Robot multimodal locomotion encompasses the ability to transition between walking and flying, representing a significant challenge in robotics. This work presents an approach that enables automatic smooth transitions between legged and aerial locomotion. Leveraging the concept of Adversarial Motion Priors, our method allows the robot to imitate motion datasets and accomplish the desired task without the need for complex reward functions.
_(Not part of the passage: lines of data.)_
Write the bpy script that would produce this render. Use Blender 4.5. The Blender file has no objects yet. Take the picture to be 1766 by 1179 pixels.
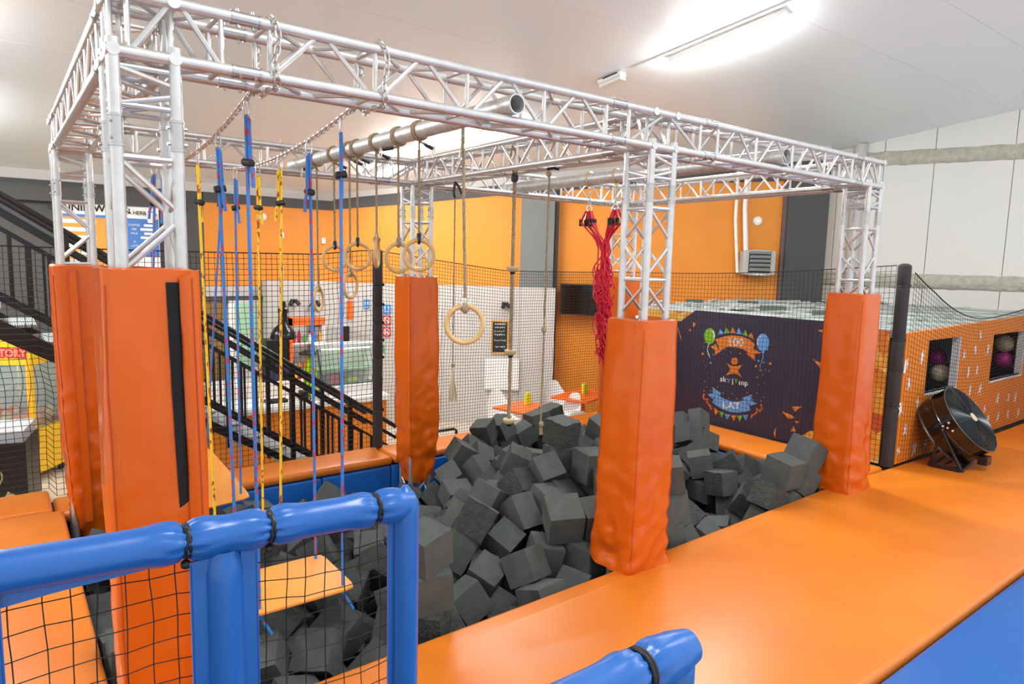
import bpy, bmesh, math, random
from mathutils import Vector, Matrix, Euler, noise
random.seed(5)
SC = bpy.context.scene
COL = SC.collection
PI = math.pi
# ------------------------------------------------------------------ camera (solved from the truss)
CAM = Vector((-.4367, -3.42, 3.5559)); YAW, PITCH, ROLL, FPX = .6497, -.1205, .0242, 1167.09
_f = Vector((math.sin(YAW)*math.cos(PITCH), math.cos(YAW)*math.cos(PITCH), math.sin(PITCH)))
_r = _f.cross(Vector((0, 0, 1))).normalized(); _u = _r.cross(_f)
CR = _r*math.cos(ROLL)+_u*math.sin(ROLL); CU = -_r*math.sin(ROLL)+_u*math.cos(ROLL); CF = _f
def ray(px, py): return CF+CR*((px-883)/FPX)-CU*((py-589.5)/FPX)
def onx(px, py, x): d = ray(px, py); return CAM+d*((x-CAM.x)/d.x)
def ony(px, py, y): d = ray(px, py); return CAM+d*((y-CAM.y)/d.y)
def onz(px, py, z): d = ray(px, py); return CAM+d*((z-CAM.z)/d.z)
def onpl(px, py, a, b, off=0):      # vertical plane through plan points a, b, moved off towards the camera side
    n = Vector((-(b[1]-a[1]), b[0]-a[0], 0)).normalized()
    if n.dot(CAM-Vector((a[0], a[1], 0))) < 0: n = -n
    d = ray(px, py); p0 = Vector((a[0], a[1], 0))+n*off
    return CAM+d*(n.dot(p0-CAM)/n.dot(d))
def vz(v, z): return Vector((v[0], v[1], z))
# ------------------------------------------------------------------ materials
def lin(c):
    if isinstance(c, str): c = [int(c[i:i+2], 16)/255 for i in (0, 2, 4)]
    return tuple(x/12.92 if x <= .04045 else ((x+.055)/1.055)**2.4 for x in c)+(1,)
def mat(name, col, rough=.5, metal=0, bump=None, var=None, coat=0, emit=None, spec=None, alpha=None, trans=None):
    m = bpy.data.materials.new(name); m.use_nodes = True
    nt = m.node_tree; b = nt.nodes['Principled BSDF']
    b.inputs['Base Color'].default_value = lin(col); b.inputs['Roughness'].default_value = rough
    b.inputs['Metallic'].default_value = metal; b.inputs['Coat Weight'].default_value = coat
    if spec is not None: b.inputs['Specular IOR Level'].default_value = spec
    if alpha is not None: b.inputs['Alpha'].default_value = alpha
    if trans is not None: b.inputs['Transmission Weight'].default_value = trans
    if emit: b.inputs['Emission Color'].default_value = lin(emit[0]); b.inputs['Emission Strength'].default_value = emit[1]
    if bump or var:
        tc = nt.nodes.new('ShaderNodeTexCoord')
    if bump:   # (scale, strength, distance)
        n = nt.nodes.new('ShaderNodeTexNoise'); n.inputs['Scale'].default_value = bump[0]; n.inputs['Detail'].default_value = 4
        nt.links.new(tc.outputs['Object'], n.inputs['Vector'])
        bn = nt.nodes.new('ShaderNodeBump'); bn.inputs['Strength'].default_value = bump[1]
        bn.inputs['Distance'].default_value = bump[2] if len(bump) > 2 else .01
        nt.links.new(n.outputs['Fac'], bn.inputs['Height']); nt.links.new(bn.outputs['Normal'], b.inputs['Normal'])
    if var:    # (other colour, scale, contrast lo, hi)
        n = nt.nodes.new('ShaderNodeTexNoise'); n.inputs['Scale'].default_value = var[1]; n.inputs['Detail'].default_value = 5
        nt.links.new(tc.outputs['Object'], n.inputs['Vector'])
        r = nt.nodes.new('ShaderNodeValToRGB'); r.color_ramp.elements[0].position = var[2]; r.color_ramp.elements[1].position = var[3]
        r.color_ramp.elements[0].color = lin(var[0]); r.color_ramp.elements[1].color = lin(col)
        nt.links.new(n.outputs['Fac'], r.inputs['Fac']); nt.links.new(r.outputs['Color'], b.inputs['Base Color'])
    return m
def mat_flecked(name, c1, c2, thr=.66):   # braided cord with coloured flecks
    m = mat(name, c1, .6); nt = m.node_tree; b = nt.nodes['Principled BSDF']
    tc = nt.nodes.new('ShaderNodeTexCoord'); mp = nt.nodes.new('ShaderNodeMapping'); mp.inputs['Scale'].default_value = (90, 90, 34)
    v = nt.nodes.new('ShaderNodeTexVoronoi'); v.inputs['Scale'].default_value = 1
    r = nt.nodes.new('ShaderNodeValToRGB'); r.color_ramp.interpolation = 'CONSTANT'
    r.color_ramp.elements[0].color = lin(c1); r.color_ramp.elements[1].position = thr; r.color_ramp.elements[1].color = lin(c2)
    nt.links.new(tc.outputs['Object'], mp.inputs['Vector']); nt.links.new(mp.outputs['Vector'], v.inputs['Vector'])
    sp = nt.nodes.new('ShaderNodeSeparateColor'); nt.links.new(v.outputs['Color'], sp.inputs['Color'])
    nt.links.new(sp.outputs['Red'], r.inputs['Fac']); nt.links.new(r.outputs['Color'], b.inputs['Base Color'])
    return m
def mat_cells(name, cols, scale, rough=.6):   # flat patches of several colours
    m = mat(name, cols[0], rough); nt = m.node_tree; b = nt.nodes['Principled BSDF']
    tc = nt.nodes.new('ShaderNodeTexCoord'); v = nt.nodes.new('ShaderNodeTexVoronoi'); v.inputs['Scale'].default_value = scale
    nt.links.new(tc.outputs['Object'], v.inputs['Vector'])
    sp = nt.nodes.new('ShaderNodeSeparateColor'); nt.links.new(v.outputs['Color'], sp.inputs['Color'])
    r = nt.nodes.new('ShaderNodeValToRGB'); r.color_ramp.interpolation = 'CONSTANT'
    for i, c in enumerate(cols):
        e = r.color_ramp.elements[i] if i < 2 else r.color_ramp.elements.new(i/len(cols))
        e.position = i/len(cols); e.color = lin(c)
    nt.links.new(sp.outputs['Red'], r.inputs['Fac']); nt.links.new(r.outputs['Color'], b.inputs['Base Color'])
    return m
def mat_ribbed(name, col, rough, axis, scale, strength, dist=.004, col2=None):
    m = mat(name, col, rough); nt = m.node_tree; b = nt.nodes['Principled BSDF']
    tc = nt.nodes.new('ShaderNodeTexCoord'); w = nt.nodes.new('ShaderNodeTexWave'); w.bands_direction = axis; w.inputs['Scale'].default_value = scale
    nt.links.new(tc.outputs['Object'], w.inputs['Vector'])
    bn = nt.nodes.new('ShaderNodeBump'); bn.inputs['Strength'].default_value = strength; bn.inputs['Distance'].default_value = dist
    nt.links.new(w.outputs['Fac'], bn.inputs['Height']); nt.links.new(bn.outputs['Normal'], b.inputs['Normal'])
    if col2:
        r = nt.nodes.new('ShaderNodeValToRGB'); r.color_ramp.elements[0].color = lin(col2); r.color_ramp.elements[1].color = lin(col)
        r.color_ramp.elements[0].position = .1; r.color_ramp.elements[1].position = .5
        nt.links.new(w.outputs['Fac'], r.inputs['Fac']); nt.links.new(r.outputs['Color'], b.inputs['Base Color'])
    return m
M = {}
M['deck'] = mat('orange_mat_vinyl', 'DB7D20', .36, bump=(3.5, .08, .02), var=('D3721A', 1.6, .35, .7))
M['padv'] = mat('orange_pad_vinyl', 'CF5B0A', .25, bump=(6, .12, .02), spec=.42)
M['pads'] = mat('orange_pad_seam', 'B4490C', .5)
M['blue'] = mat('blue_vinyl', '1C5DAA', .33, bump=(5, .12, .02))
M['blued'] = mat('blue_stitching', '164A94', .55)
M['pitblue'] = mat('blue_pit_vinyl', '0C62BE', .42)
M['velcro'] = mat('black_velcro', '16171B', .95)
M['foam'] = mat('dark_grey_foam', '575C5A', .95, bump=(70, .5, .006), var=('4E5250', 9, .3, .7), spec=.2)
M['foamd'] = mat('torn_charcoal_foam', '4C4F4D', .97, bump=(40, 1, .02), var=('404341', 20, .35, .7), spec=.15)
M['alu'] = mat('aluminium_tube', 'DAD9D8', .38, .72, bump=(45, .05, .004), var=('CAC9C8', 14, .3, .75))
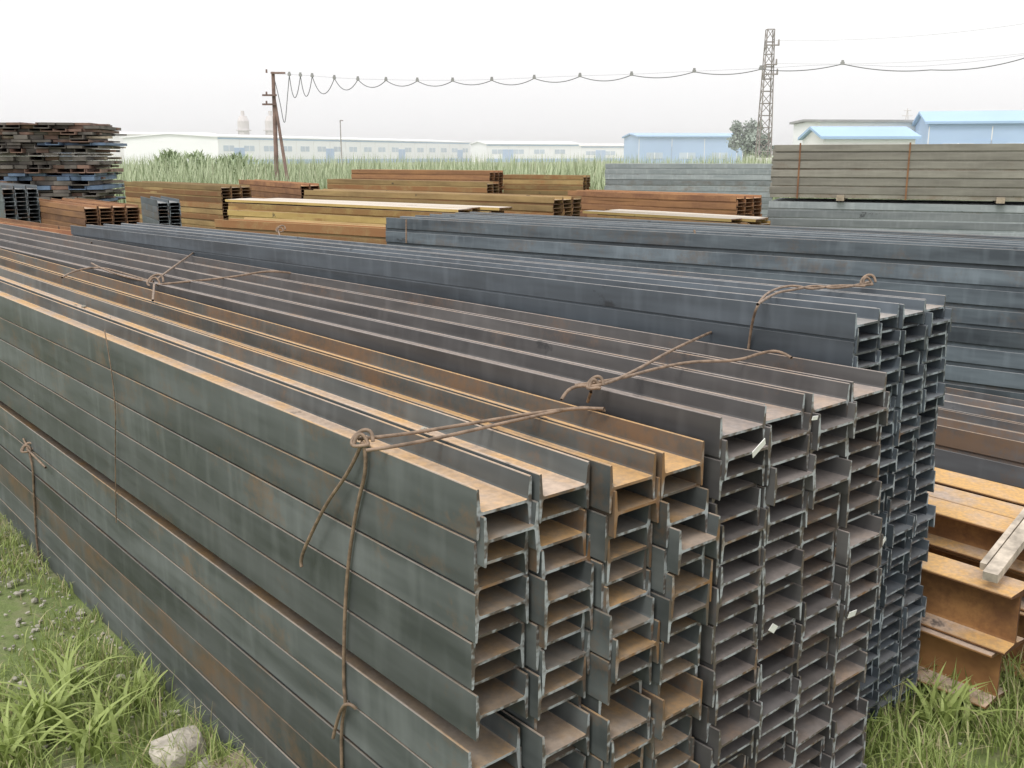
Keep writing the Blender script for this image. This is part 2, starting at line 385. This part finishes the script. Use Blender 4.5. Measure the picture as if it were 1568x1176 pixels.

The robot learns walking patterns from human-like gaits and aerial locomotion patterns from motions obtained using trajectory optimization. Through this process, the robot adapts the locomotion scheme based on environmental feedback using reinforcement learning, with the spontaneous emergence of mode-switching behavior. The results highlight the potential for achieving multimodal locomotion in aerial humanoid robotics through automatic control of walking and flying modes, paving the way for applications in diverse domains such as search and rescue, surveillance, and exploration missions. This research contributes to advancing the capabilities of aerial humanoid robots in terms of versatile locomotion in various environments.

翻译：机器人多模态运动涵盖行走与飞行之间的转换能力，这代表了机器人学领域的重大挑战。本研究提出一种能够实现腿式运动与空中运动间自动平滑转换的方法。通过利用对抗性运动先验的概念，我们的方法使机器人能够模仿运动数据集并完成目标任务，而无需设计复杂的奖励函数。机器人从类人步态数据中学习行走模式，并通过轨迹优化获得的运动数据学习空中运动模式。在此过程中，机器人基于环境反馈通过强化学习自适应调整运动方案，并自发涌现出模式切换行为。研究结果凸显了通过行走与飞行模式的自动控制在空中仿人机器人领域实现多模态运动的潜力，为搜救、监视和勘探任务等多样化应用场景开辟了道路。本研究通过提升空中仿人机器人在复杂环境中的多场景运动能力，推动了该领域的技术发展。